### What the exercise asks
Below is a listing. Quote from it, exactly, the lines from the one containing "fm = nd(t, 'ShaderNodeMix', data_type='RGBA');" down to the one containing "0.84, 0.66), 140)", both ends included, and nothing else.

### Stored data
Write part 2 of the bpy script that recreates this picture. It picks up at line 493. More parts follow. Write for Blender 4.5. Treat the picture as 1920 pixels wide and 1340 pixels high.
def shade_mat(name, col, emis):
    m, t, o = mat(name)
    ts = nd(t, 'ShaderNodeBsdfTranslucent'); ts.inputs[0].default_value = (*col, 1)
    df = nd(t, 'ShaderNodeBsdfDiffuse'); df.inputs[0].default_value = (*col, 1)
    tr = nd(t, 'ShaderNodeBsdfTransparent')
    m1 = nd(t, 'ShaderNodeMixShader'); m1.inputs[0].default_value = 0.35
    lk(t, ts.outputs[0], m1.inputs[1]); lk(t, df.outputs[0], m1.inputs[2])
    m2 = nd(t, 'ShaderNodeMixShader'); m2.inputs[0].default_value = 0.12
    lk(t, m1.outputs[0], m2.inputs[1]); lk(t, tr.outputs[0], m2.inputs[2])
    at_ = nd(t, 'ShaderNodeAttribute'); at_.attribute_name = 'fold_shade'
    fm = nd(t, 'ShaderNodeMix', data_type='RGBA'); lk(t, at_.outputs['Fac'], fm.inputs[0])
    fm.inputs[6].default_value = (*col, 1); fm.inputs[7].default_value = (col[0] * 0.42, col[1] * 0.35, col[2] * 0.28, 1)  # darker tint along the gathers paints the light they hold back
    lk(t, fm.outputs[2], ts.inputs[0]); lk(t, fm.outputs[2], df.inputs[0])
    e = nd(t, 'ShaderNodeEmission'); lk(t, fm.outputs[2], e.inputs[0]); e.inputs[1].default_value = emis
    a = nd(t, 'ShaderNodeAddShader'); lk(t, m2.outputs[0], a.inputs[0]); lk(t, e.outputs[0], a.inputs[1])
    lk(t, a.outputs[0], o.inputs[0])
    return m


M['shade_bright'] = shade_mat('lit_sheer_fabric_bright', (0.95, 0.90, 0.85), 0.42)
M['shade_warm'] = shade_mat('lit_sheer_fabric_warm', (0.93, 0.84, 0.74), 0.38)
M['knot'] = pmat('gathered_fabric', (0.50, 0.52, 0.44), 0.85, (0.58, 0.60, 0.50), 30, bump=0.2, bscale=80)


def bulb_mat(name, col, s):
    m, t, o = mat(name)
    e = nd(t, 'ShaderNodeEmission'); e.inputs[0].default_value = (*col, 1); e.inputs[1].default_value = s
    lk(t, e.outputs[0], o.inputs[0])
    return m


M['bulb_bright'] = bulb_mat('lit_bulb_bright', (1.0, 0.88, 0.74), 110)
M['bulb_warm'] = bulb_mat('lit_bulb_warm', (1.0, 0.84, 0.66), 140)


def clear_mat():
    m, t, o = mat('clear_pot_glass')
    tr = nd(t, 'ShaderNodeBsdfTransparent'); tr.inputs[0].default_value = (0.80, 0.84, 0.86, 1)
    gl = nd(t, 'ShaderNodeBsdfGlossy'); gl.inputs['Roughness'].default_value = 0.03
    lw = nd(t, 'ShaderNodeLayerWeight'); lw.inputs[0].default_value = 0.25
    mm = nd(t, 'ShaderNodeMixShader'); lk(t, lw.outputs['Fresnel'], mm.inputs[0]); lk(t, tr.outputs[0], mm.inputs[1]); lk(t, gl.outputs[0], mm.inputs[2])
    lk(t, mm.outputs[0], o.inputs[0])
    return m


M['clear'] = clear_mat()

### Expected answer
    fm = nd(t, 'ShaderNodeMix', data_type='RGBA'); lk(t, at_.outputs['Fac'], fm.inputs[0])
    fm.inputs[6].default_value = (*col, 1); fm.inputs[7].default_value = (col[0] * 0.42, col[1] * 0.35, col[2] * 0.28, 1)  # darker tint along the gathers paints the light they hold back
    lk(t, fm.outputs[2], ts.inputs[0]); lk(t, fm.outputs[2], df.inputs[0])
    e = nd(t, 'ShaderNodeEmission'); lk(t, fm.outputs[2], e.inputs[0]); e.inputs[1].default_value = emis
    a = nd(t, 'ShaderNodeAddShader'); lk(t, m2.outputs[0], a.inputs[0]); lk(t, e.outputs[0], a.inputs[1])
    lk(t, a.outputs[0], o.inputs[0])
    return m


M['shade_bright'] = shade_mat('lit_sheer_fabric_bright', (0.95, 0.90, 0.85), 0.42)
M['shade_warm'] = shade_mat('lit_sheer_fabric_warm', (0.93, 0.84, 0.74), 0.38)
M['knot'] = pmat('gathered_fabric', (0.50, 0.52, 0.44), 0.85, (0.58, 0.60, 0.50), 30, bump=0.2, bscale=80)


def bulb_mat(name, col, s):
    m, t, o = mat(name)
    e = nd(t, 'ShaderNodeEmission'); e.inputs[0].default_value = (*col, 1); e.inputs[1].default_value = s
    lk(t, e.outputs[0], o.inputs[0])
    return m


M['bulb_bright'] = bulb_mat('lit_bulb_bright', (1.0, 0.88, 0.74), 110)
M['bulb_warm'] = bulb_mat('lit_bulb_warm', (1.0, 0.84, 0.66), 140)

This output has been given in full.